The Victorian age is a bygone era but Dickens’ relevance has not been diminished at all. Child labour is still a painful reality in Asian and African countries. Squalor is a big challenge to the world, and millions of people live below the poverty line even in these times. Class stratification has changed its form but even now it persists as the demarcation between the haves and have nots is clear in every society.
Google paid tribute to Dickens’ on his 200th birthday with a Google doodle: which is a montage of characters from his novels. By clicking on the doodle, a hyperlink takes the net surfer to all of the Dickens’ novels which are available on Google books. That’s what Google thinks about the relevance of the artist to the present-day world. In the same vein, the University of Warwick decided to launch a mobile app dedicated to the literary genius.
The educational systems infested with cramming and rote methods rendered Dickens’ meaningless to mediocre minds. The Victorian age is over but the Dickensian times are still relevant in different countries of the world especially in Third World countries.
The range of Dickens’ characters is stupendous and overwhelming. The grotesqueness of Wemmick, the lovable foolery of Joe Gargery, bereavement of Miss Havisham and the callousness of Ebenezer Scrooge are all proverbial in English literature. Some of his characters had very suggestive names in the context of the story; for example, Mr Murdstone in David Copperfield is clearly connoting murder and stony coldness, similarly, Miss Havisham, the rich spinster in Great Expectations, indicates ‘having is sham’. Despite her wealth and riches she was unable to buy happiness in life. In her misery she becomes a sadist and uses Estella to break Pip’s heart in order to wreak vengeance on the male sex. Perhaps no other author has given such a colourful variety of characters to the readers save Shakespeare.

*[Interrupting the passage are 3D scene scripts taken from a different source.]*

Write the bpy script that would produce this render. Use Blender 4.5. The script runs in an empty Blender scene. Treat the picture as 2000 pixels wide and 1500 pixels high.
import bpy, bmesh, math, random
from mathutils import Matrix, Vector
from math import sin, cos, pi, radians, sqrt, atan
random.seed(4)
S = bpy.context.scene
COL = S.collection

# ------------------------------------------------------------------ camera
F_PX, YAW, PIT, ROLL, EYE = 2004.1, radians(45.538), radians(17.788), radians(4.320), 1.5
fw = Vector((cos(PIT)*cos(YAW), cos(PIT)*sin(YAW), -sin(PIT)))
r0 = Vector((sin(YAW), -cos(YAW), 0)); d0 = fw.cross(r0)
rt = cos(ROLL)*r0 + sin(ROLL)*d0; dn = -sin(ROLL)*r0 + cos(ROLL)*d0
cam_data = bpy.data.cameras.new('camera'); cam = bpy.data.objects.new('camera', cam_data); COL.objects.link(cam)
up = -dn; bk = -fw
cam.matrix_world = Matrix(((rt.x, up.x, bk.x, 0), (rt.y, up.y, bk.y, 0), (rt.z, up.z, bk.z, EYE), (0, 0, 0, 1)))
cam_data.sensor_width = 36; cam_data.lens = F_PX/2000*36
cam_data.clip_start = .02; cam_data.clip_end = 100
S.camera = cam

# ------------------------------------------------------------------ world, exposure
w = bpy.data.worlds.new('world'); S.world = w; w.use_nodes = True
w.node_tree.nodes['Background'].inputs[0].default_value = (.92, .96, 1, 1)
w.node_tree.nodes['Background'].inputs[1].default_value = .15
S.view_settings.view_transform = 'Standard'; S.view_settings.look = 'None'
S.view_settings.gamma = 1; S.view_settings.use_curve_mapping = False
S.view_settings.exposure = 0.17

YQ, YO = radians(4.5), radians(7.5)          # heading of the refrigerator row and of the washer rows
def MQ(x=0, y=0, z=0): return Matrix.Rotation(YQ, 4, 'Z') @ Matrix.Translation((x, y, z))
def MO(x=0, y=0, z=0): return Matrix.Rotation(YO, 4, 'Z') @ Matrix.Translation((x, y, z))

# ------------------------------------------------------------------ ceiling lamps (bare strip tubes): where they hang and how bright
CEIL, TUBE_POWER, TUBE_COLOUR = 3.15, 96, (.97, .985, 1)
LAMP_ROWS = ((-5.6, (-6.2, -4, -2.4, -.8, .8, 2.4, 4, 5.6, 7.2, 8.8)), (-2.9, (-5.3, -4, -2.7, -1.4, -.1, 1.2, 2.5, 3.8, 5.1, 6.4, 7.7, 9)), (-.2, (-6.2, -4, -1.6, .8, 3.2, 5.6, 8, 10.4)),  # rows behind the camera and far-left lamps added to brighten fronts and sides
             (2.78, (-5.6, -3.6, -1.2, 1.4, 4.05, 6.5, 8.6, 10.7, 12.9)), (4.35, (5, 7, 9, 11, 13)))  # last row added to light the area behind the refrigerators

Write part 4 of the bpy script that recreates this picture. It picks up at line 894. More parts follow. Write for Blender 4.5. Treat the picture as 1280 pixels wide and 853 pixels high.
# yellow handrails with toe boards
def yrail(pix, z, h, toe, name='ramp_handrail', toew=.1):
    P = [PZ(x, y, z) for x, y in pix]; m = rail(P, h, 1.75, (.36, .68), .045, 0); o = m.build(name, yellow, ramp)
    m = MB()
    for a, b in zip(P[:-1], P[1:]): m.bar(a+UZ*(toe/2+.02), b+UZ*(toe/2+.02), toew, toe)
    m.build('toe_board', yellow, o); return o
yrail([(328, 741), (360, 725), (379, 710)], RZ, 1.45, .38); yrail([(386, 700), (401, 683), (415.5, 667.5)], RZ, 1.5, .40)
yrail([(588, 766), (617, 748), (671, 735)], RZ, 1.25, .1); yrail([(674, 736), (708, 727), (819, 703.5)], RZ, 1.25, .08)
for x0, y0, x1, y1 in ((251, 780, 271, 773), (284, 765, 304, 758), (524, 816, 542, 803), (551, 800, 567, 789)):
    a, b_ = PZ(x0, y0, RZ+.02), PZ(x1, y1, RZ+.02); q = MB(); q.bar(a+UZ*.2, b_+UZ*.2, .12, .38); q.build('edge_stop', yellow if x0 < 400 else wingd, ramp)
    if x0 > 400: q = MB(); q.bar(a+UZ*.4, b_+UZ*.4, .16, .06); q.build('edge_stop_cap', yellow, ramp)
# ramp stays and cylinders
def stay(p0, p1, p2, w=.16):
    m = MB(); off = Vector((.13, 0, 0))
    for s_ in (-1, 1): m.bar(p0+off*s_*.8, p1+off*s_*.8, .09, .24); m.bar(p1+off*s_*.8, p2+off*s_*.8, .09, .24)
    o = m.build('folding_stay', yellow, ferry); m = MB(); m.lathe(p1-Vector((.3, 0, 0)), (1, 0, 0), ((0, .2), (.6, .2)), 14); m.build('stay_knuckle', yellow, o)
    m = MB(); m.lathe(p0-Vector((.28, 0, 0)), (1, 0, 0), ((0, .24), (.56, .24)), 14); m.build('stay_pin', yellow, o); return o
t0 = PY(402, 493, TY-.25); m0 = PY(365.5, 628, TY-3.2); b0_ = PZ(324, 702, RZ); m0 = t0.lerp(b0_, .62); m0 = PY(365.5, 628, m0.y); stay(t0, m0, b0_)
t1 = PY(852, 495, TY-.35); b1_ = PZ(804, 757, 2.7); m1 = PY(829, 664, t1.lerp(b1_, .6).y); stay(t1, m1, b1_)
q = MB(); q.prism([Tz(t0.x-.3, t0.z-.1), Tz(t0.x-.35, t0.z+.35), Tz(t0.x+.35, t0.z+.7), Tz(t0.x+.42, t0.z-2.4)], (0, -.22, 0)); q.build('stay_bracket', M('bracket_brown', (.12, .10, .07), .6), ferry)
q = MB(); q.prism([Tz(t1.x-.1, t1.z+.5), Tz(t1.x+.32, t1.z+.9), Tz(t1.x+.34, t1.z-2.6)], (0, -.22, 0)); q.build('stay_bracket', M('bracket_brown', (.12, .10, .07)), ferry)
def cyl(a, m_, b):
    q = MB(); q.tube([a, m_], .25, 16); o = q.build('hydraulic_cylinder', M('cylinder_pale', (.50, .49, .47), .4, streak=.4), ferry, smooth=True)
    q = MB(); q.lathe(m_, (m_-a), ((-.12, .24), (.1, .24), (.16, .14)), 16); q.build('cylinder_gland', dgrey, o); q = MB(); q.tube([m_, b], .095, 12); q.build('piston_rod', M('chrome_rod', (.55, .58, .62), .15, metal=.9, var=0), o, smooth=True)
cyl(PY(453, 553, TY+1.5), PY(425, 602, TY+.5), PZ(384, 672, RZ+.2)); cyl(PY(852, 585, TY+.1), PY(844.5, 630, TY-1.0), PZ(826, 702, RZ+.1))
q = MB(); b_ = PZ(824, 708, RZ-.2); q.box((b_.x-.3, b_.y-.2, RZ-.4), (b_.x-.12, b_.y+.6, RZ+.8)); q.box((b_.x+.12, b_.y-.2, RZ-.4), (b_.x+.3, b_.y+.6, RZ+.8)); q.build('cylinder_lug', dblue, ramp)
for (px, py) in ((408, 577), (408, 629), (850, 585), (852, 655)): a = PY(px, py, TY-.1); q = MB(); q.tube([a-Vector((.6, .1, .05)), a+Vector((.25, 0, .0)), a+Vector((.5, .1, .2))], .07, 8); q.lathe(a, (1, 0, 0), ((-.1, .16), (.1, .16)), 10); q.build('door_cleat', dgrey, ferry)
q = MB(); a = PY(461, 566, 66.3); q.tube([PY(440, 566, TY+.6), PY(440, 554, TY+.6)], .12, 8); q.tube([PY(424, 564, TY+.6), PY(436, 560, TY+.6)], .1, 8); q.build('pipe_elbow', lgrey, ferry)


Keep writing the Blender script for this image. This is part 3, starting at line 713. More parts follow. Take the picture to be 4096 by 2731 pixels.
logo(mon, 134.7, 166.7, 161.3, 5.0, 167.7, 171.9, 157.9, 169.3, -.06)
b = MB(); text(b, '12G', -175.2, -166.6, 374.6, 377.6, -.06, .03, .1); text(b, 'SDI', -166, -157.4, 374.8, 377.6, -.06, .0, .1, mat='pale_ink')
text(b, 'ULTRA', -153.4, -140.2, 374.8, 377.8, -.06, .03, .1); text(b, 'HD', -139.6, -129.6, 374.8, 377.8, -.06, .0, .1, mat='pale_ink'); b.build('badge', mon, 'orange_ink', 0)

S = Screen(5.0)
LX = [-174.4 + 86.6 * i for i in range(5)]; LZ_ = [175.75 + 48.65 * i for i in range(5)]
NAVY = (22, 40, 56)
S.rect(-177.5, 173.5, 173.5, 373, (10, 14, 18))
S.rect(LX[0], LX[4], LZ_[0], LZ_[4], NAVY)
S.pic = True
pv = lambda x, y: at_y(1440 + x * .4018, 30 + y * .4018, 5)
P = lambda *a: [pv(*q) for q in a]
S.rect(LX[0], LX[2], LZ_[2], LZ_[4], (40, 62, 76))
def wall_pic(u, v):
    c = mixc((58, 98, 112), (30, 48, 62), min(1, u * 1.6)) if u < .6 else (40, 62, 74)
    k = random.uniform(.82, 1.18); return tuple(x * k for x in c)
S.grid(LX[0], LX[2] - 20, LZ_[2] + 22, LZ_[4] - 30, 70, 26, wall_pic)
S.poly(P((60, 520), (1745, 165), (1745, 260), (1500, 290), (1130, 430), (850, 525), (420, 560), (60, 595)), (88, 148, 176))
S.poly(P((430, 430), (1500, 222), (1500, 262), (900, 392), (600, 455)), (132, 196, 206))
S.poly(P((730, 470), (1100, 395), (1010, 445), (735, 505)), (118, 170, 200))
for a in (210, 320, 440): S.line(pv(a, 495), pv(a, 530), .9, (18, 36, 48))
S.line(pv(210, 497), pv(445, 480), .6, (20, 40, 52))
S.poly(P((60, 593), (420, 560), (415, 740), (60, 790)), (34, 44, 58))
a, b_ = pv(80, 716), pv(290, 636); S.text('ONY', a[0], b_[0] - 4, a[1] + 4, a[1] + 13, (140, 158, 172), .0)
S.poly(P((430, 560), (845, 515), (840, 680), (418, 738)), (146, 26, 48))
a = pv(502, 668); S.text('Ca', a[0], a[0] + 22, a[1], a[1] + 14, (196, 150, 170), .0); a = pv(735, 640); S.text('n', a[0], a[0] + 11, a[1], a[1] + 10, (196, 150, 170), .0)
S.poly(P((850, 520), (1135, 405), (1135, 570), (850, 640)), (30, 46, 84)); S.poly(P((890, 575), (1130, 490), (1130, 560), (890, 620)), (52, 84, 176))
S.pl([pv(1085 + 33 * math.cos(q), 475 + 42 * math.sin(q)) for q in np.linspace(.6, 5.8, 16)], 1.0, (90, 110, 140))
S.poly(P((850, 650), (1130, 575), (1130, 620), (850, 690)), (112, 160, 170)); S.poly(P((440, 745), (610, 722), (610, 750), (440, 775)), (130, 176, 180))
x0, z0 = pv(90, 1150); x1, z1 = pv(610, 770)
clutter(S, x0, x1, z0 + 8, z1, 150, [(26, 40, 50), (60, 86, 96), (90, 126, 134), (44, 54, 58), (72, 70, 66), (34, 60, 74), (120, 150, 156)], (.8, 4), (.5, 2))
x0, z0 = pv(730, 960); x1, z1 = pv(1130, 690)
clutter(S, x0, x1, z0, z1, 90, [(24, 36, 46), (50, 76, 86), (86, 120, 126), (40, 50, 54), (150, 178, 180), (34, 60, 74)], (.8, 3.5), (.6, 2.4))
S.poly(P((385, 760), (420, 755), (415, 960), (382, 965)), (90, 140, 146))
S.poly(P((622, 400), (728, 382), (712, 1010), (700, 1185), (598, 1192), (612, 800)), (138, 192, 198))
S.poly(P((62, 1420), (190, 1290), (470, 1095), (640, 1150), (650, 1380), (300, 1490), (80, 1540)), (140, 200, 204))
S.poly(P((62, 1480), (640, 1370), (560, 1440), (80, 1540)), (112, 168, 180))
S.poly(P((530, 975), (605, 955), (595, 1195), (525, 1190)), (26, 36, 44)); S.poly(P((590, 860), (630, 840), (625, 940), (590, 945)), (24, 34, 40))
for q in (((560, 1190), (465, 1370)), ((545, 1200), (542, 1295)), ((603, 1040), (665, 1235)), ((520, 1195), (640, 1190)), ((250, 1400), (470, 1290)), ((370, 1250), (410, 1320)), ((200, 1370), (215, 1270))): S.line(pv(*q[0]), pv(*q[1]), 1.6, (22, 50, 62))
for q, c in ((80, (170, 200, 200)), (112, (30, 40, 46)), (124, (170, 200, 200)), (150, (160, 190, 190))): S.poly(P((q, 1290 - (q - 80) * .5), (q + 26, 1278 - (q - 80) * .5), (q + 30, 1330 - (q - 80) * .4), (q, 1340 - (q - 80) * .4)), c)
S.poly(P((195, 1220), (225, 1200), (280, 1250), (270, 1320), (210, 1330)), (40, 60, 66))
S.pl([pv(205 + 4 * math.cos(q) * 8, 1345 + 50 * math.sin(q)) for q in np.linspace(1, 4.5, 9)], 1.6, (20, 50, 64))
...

Dickens was bitterly criticised by the later generation of novelists which include Thomas Hardy, Virginia Woolfe and George Gissing for his sentimentalism and excessive use of coincidences. In spite of their adverse criticism, they were unable to escape Dickensian influence on their writings. Hardy’s own works like Tess of the D’urbervilles is marred by excessive coincidences which renders his story unrealistic to his readers. However, later Victorians (including Hardy) duly confronted the established institutions of the age including religion, parliament and judiciary. Hardy believed in the immanent will which led his characters to tragic ends.
Dickens’ dystopia is distraught with miseries yet a source of perpetual fascination. Once in his world, the haunting effect doesn’t stop but persists perpetually. He is not only a litterateur whose function is restricted to holding up a mirror to society; in fact, he is more of a reformer. He pinpoints a social or moral vice in the society and vehemently exposes it to his readers with an ardent wish to eradicate it. To augment his case, he made several trips to the US and France for public readings of his novels.
The Victorian age is a bygone era but Dickens’ relevance has not been diminished at all. Child labour is still a painful reality in Asian and African countries. Squalor is a big challenge to the world and millions of people live below the poverty line even in these times. Class stratification has changed its form but even now it persists as the demarcation between the haves and have nots is clear in every society.
When we get into Dickensia, we are enchanted and entranced, but when we come out of it, we have had our catharsis and stand educated — an education which is relevant to all times and ages. Somehow or the other we are all Dickensians.